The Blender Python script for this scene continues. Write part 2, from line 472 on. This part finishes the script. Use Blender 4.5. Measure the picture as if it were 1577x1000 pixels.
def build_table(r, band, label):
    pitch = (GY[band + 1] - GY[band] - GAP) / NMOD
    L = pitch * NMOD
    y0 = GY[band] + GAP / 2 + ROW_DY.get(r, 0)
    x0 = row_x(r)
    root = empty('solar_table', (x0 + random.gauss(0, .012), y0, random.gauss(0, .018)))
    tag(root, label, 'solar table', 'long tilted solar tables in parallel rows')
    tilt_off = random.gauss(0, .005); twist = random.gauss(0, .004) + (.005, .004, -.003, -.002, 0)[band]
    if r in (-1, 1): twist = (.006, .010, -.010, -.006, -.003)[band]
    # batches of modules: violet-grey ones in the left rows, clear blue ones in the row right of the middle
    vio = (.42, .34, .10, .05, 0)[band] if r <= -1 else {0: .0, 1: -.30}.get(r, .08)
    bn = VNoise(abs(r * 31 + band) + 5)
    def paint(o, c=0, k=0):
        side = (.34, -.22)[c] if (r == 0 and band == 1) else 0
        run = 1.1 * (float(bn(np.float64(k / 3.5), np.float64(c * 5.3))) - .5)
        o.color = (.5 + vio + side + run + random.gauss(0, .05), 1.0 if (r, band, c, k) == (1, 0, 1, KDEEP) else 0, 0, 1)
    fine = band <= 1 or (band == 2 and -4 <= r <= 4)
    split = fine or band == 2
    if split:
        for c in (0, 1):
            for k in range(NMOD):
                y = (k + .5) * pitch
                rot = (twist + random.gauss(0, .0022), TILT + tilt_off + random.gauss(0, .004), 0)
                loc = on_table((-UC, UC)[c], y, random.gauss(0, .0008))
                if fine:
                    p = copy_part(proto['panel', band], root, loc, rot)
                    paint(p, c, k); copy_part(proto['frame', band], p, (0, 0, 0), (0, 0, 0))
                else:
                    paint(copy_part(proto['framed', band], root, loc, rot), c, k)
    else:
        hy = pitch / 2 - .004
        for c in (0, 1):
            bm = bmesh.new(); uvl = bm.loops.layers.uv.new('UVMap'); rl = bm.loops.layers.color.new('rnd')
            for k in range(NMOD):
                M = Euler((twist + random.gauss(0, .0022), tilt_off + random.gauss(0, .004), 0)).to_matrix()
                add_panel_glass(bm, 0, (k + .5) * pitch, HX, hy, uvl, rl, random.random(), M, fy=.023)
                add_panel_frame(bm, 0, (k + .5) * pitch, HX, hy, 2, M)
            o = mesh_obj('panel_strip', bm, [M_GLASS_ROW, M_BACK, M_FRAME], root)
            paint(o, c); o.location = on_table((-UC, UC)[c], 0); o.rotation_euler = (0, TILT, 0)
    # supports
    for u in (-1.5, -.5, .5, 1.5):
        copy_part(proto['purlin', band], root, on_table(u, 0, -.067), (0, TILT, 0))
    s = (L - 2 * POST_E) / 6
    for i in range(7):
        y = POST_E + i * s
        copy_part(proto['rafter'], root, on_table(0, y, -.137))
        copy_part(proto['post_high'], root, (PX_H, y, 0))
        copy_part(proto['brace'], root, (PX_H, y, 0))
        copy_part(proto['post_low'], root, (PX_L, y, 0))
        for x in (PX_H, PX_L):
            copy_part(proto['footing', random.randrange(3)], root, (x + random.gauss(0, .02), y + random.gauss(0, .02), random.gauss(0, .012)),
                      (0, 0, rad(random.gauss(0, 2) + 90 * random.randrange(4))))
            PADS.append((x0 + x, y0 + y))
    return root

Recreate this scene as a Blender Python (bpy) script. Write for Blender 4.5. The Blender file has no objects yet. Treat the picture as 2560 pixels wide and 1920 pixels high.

_Stated problem_. Copy out all the entries shown above, character for character.

_Response to the task_.
The Blender Python script for this scene continues. Write part 2, from line 472 on. This part finishes the script. Use Blender 4.5. Measure the picture as if it were 1577x1000 pixels.
def build_table(r, band, label):
    pitch = (GY[band + 1] - GY[band] - GAP) / NMOD
    L = pitch * NMOD
    y0 = GY[band] + GAP / 2 + ROW_DY.get(r, 0)
    x0 = row_x(r)
    root = empty('solar_table', (x0 + random.gauss(0, .012), y0, random.gauss(0, .018)))
    tag(root, label, 'solar table', 'long tilted solar tables in parallel rows')
    tilt_off = random.gauss(0, .005); twist = random.gauss(0, .004) + (.005, .004, -.003, -.002, 0)[band]
    if r in (-1, 1): twist = (.006, .010, -.010, -.006, -.003)[band]
    # batches of modules: violet-grey ones in the left rows, clear blue ones in the row right of the middle
    vio = (.42, .34, .10, .05, 0)[band] if r <= -1 else {0: .0, 1: -.30}.get(r, .08)
    bn = VNoise(abs(r * 31 + band) + 5)
    def paint(o, c=0, k=0):
        side = (.34, -.22)[c] if (r == 0 and band == 1) else 0
        run = 1.1 * (float(bn(np.float64(k / 3.5), np.float64(c * 5.3))) - .5)
        o.color = (.5 + vio + side + run + random.gauss(0, .05), 1.0 if (r, band, c, k) == (1, 0, 1, KDEEP) else 0, 0, 1)
    fine = band <= 1 or (band == 2 and -4 <= r <= 4)
    split = fine or band == 2
    if split:
        for c in (0, 1):
            for k in range(NMOD):
                y = (k + .5) * pitch
                rot = (twist + random.gauss(0, .0022), TILT + tilt_off + random.gauss(0, .004), 0)
                loc = on_table((-UC, UC)[c], y, random.gauss(0, .0008))
                if fine:
                    p = copy_part(proto['panel', band], root, loc, rot)
                    paint(p, c, k); copy_part(proto['frame', band], p, (0, 0, 0), (0, 0, 0))
                else:
                    paint(copy_part(proto['framed', band], root, loc, rot), c, k)
    else:
        hy = pitch / 2 - .004
        for c in (0, 1):
            bm = bmesh.new(); uvl = bm.loops.layers.uv.new('UVMap'); rl = bm.loops.layers.color.new('rnd')
            for k in range(NMOD):
                M = Euler((twist + random.gauss(0, .0022), tilt_off + random.gauss(0, .004), 0)).to_matrix()
                add_panel_glass(bm, 0, (k + .5) * pitch, HX, hy, uvl, rl, random.random(), M, fy=.023)
                add_panel_frame(bm, 0, (k + .5) * pitch, HX, hy, 2, M)
            o = mesh_obj('panel_strip', bm, [M_GLASS_ROW, M_BACK, M_FRAME], root)
            paint(o, c); o.location = on_table((-UC, UC)[c], 0); o.rotation_euler = (0, TILT, 0)
    # supports
    for u in (-1.5, -.5, .5, 1.5):
        copy_part(proto['purlin', band], root, on_table(u, 0, -.067), (0, TILT, 0))
    s = (L - 2 * POST_E) / 6
    for i in range(7):
        y = POST_E + i * s
        copy_part(proto['rafter'], root, on_table(0, y, -.137))
        copy_part(proto['post_high'], root, (PX_H, y, 0))
        copy_part(proto['brace'], root, (PX_H, y, 0))
        copy_part(proto['post_low'], root, (PX_L, y, 0))
        for x in (PX_H, PX_L):
            copy_part(proto['footing', random.randrange(3)], root, (x + random.gauss(0, .02), y + random.gauss(0, .02), random.gauss(0, .012)),
                      (0, 0, rad(random.gauss(0, 2) + 90 * random.randrange(4))))
            PADS.append((x0 + x, y0 + y))
    return root

Recreate this scene as a Blender Python (bpy) script. Write for Blender 4.5. The Blender file has no objects yet. Treat the picture as 2560 pixels wide and 1920 pixels high.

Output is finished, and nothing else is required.